• **What to produce**
Identify each line containing the word "script" and copy it.

BEGIN Extracted entries

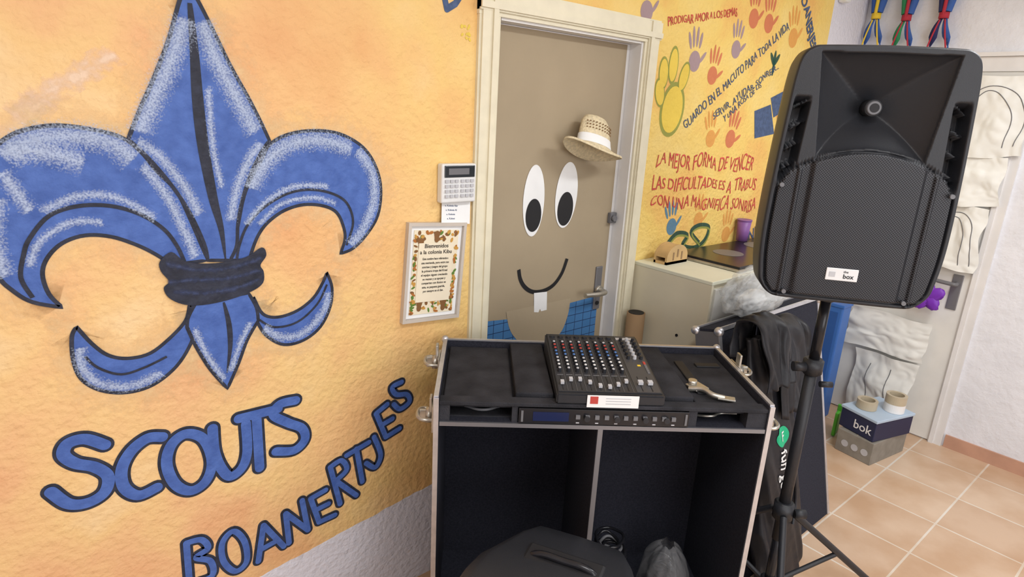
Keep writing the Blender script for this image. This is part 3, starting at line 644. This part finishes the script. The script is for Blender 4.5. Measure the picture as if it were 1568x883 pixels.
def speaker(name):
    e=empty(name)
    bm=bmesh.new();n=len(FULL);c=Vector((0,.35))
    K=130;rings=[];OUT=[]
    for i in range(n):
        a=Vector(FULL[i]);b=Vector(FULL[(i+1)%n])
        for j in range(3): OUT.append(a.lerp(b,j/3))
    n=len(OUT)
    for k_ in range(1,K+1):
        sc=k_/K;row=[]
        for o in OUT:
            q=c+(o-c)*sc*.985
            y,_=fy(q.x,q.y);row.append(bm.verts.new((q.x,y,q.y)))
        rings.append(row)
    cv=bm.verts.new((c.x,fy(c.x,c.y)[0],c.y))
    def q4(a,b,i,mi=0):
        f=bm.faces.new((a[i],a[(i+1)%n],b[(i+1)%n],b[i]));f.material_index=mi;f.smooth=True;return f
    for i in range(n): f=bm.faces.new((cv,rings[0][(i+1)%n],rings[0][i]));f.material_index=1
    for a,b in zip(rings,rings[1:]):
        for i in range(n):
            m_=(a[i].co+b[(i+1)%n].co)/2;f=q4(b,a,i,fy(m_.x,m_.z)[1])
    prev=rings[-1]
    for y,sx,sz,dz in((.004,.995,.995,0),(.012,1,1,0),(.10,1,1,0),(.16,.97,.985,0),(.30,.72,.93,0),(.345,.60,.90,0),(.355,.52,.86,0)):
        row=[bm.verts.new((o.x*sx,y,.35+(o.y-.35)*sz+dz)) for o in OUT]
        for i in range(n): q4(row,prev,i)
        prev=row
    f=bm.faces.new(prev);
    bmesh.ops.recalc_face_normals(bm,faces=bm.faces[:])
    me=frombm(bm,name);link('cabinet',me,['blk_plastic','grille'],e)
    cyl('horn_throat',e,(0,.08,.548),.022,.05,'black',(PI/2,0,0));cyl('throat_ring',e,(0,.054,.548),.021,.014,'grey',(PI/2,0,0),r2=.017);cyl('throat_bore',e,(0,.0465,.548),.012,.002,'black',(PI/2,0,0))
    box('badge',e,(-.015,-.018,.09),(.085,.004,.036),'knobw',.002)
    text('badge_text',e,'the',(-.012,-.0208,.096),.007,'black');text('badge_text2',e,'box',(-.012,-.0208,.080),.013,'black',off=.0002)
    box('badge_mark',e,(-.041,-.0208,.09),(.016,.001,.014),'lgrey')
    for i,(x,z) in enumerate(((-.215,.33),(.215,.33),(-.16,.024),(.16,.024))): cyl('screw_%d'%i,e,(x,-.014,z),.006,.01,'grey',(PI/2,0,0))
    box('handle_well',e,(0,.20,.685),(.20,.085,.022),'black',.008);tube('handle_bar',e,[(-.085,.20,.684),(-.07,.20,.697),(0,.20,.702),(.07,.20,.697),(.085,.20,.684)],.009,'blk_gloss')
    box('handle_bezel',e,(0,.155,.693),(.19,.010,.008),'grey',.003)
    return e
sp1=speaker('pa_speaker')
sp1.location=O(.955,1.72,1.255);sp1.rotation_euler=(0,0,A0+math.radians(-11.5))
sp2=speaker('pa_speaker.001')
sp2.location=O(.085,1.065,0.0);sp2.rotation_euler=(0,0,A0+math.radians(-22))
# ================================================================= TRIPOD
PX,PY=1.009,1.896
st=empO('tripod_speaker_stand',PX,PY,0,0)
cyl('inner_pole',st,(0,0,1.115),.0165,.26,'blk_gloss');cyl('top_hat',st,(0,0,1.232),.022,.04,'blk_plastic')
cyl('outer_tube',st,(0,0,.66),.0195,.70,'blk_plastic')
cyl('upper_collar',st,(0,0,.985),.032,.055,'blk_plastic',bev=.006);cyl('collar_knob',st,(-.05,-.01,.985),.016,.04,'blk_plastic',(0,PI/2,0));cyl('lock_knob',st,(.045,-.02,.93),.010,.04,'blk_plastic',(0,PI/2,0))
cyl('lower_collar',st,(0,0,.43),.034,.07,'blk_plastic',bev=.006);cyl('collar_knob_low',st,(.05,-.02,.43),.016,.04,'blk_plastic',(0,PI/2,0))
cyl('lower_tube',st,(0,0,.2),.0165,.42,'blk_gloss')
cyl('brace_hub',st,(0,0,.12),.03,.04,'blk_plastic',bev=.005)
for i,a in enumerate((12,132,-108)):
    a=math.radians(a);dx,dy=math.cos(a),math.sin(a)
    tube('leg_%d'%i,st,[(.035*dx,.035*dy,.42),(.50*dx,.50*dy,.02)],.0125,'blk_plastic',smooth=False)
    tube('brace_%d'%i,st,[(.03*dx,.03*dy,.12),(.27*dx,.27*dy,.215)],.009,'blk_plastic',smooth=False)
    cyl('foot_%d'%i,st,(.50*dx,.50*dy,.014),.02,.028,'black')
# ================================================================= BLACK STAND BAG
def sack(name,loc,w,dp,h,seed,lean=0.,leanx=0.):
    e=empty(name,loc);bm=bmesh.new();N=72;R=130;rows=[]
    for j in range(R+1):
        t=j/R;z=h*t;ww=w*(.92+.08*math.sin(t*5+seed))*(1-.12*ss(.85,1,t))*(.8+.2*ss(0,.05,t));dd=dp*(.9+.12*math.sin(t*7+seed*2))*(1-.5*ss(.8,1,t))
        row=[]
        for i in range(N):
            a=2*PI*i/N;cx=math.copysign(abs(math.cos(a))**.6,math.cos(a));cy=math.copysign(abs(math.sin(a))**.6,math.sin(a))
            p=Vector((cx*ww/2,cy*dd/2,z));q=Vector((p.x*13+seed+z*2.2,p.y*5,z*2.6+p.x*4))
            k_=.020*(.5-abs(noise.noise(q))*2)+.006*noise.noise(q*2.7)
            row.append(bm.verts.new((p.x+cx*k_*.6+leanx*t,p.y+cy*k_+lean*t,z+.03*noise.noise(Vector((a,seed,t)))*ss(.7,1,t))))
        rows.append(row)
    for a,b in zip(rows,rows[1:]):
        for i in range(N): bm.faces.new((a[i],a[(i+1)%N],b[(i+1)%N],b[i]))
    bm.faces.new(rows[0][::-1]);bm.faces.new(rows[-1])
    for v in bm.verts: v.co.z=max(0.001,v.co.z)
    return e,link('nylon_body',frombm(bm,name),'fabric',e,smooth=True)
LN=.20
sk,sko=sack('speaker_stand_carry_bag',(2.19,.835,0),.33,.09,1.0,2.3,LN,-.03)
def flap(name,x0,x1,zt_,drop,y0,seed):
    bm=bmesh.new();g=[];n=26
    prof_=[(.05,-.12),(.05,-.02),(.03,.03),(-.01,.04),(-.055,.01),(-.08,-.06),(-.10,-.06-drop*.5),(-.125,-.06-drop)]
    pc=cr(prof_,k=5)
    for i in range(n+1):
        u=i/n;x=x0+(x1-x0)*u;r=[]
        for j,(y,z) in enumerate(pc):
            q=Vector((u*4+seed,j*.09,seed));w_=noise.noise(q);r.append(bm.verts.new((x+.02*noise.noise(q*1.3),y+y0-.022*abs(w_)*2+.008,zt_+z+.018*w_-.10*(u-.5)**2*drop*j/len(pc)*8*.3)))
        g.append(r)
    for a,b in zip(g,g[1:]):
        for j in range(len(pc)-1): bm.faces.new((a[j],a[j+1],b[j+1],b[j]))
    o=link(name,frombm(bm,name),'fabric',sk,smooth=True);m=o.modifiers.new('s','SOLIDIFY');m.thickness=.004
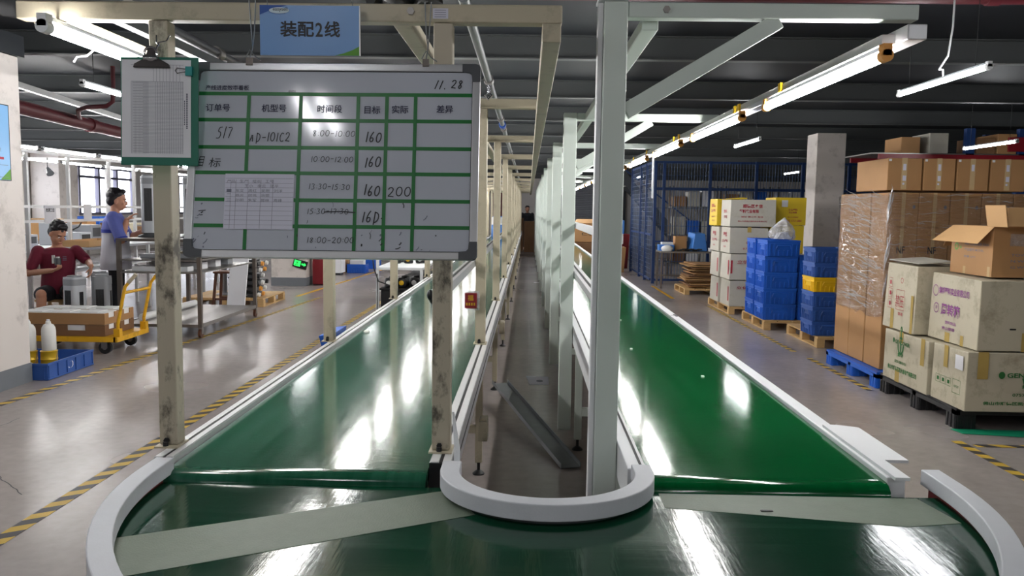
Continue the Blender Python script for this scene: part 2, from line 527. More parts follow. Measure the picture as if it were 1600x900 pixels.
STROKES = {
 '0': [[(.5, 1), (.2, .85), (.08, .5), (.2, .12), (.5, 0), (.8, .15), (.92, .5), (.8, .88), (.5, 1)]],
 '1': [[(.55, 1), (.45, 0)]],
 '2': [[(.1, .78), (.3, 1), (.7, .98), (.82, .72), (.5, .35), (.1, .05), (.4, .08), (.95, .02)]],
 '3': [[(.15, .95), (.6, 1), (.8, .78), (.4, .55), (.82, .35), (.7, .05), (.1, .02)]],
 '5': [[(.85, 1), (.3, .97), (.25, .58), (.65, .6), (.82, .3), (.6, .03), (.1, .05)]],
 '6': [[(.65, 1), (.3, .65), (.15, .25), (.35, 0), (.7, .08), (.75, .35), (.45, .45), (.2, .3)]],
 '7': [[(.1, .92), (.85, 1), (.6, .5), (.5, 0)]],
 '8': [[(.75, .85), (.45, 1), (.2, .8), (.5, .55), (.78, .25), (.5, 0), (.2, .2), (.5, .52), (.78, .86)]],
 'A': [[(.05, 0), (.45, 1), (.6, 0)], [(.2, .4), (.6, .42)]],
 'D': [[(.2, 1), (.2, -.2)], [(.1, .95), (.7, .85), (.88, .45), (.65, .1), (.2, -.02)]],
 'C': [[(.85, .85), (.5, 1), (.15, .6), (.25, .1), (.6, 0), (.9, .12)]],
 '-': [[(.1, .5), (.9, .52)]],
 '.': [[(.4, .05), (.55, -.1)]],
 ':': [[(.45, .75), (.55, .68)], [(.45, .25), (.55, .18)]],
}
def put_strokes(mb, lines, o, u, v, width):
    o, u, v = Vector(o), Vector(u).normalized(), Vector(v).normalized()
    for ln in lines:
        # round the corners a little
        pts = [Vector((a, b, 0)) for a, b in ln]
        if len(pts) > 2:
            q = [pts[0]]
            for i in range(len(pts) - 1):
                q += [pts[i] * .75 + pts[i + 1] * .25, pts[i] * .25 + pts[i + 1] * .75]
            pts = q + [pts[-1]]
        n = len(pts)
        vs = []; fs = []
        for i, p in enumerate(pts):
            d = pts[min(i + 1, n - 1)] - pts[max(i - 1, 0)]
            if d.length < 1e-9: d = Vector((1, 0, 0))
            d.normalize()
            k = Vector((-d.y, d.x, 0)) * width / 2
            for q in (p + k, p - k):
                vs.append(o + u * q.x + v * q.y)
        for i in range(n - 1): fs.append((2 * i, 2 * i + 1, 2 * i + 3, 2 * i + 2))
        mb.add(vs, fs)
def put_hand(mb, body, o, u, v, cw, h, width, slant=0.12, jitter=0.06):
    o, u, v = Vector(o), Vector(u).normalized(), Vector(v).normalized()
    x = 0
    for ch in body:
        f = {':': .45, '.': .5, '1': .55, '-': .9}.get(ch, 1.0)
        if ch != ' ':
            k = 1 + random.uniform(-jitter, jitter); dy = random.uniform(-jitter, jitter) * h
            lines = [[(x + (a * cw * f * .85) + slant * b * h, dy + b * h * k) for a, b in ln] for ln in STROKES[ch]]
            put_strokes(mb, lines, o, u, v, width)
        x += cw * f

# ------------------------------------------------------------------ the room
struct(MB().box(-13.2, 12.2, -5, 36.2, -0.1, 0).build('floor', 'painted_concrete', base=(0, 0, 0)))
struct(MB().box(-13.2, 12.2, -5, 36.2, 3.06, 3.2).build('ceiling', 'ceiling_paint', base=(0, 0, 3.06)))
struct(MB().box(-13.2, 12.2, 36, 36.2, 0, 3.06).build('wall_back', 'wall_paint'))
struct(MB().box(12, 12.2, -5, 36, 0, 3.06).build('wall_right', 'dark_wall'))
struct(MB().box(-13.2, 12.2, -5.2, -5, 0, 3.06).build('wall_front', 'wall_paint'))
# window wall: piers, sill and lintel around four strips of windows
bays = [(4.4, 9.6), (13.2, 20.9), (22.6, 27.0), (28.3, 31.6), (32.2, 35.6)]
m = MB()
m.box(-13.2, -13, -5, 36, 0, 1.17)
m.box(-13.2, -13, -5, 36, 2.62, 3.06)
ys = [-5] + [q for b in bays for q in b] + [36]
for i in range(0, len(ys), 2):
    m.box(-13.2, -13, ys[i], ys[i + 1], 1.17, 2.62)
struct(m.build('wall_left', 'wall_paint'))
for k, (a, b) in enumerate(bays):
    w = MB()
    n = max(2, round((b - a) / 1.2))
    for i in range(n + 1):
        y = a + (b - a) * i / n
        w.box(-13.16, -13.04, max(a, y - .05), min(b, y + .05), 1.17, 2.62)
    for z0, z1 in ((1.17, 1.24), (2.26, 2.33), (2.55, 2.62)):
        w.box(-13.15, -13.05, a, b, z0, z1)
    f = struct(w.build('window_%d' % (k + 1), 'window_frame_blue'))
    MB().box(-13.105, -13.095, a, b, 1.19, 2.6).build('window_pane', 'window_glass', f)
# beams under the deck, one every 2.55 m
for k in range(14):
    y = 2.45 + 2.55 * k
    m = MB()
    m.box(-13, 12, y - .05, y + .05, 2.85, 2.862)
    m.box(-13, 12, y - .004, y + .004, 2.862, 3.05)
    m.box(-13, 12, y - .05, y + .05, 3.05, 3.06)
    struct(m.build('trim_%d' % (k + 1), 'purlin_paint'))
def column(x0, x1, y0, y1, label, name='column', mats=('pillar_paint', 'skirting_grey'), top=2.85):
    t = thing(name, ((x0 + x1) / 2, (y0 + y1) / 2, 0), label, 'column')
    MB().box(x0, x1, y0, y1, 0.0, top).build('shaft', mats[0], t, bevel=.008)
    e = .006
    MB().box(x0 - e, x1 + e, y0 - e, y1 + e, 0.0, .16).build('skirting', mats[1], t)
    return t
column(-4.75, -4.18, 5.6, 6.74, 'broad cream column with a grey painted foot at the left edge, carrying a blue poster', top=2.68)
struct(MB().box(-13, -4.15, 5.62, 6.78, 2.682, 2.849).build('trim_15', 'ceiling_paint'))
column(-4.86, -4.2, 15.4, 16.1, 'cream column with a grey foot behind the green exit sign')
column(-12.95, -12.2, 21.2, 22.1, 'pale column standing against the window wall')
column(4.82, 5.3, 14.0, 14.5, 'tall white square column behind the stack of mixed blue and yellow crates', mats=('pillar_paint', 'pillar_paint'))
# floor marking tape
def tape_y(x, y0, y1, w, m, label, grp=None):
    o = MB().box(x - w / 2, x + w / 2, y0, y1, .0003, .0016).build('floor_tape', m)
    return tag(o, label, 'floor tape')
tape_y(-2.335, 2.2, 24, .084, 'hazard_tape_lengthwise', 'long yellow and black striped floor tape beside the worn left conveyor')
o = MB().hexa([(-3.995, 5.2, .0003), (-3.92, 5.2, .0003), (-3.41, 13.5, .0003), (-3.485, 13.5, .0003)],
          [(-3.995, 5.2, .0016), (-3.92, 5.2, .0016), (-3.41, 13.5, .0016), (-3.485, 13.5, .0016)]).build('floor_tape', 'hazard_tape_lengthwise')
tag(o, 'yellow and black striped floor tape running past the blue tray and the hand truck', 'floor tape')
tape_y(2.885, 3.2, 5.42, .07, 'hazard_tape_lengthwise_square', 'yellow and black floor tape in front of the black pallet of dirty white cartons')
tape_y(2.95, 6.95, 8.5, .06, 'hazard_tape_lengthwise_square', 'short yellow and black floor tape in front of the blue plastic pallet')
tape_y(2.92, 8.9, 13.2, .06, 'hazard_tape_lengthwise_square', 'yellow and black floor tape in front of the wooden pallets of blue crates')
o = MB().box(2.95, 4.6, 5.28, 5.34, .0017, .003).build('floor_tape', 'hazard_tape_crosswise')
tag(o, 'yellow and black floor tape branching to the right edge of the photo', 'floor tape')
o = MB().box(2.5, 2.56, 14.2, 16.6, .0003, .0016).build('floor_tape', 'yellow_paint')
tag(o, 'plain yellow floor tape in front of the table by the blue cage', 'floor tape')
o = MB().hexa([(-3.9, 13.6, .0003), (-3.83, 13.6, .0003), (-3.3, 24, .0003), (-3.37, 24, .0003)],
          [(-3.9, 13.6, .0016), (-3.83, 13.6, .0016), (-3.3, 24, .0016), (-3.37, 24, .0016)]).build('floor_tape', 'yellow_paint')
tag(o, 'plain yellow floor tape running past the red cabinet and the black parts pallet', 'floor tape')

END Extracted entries

• **Final result**
Keep writing the Blender script for this image. This is part 3, starting at line 644. This part finishes the script. The script is for Blender 4.5. Measure the picture as if it were 1568x883 pixels.
Continue the Blender Python script for this scene: part 2, from line 527. More parts follow. Measure the picture as if it were 1600x900 pixels.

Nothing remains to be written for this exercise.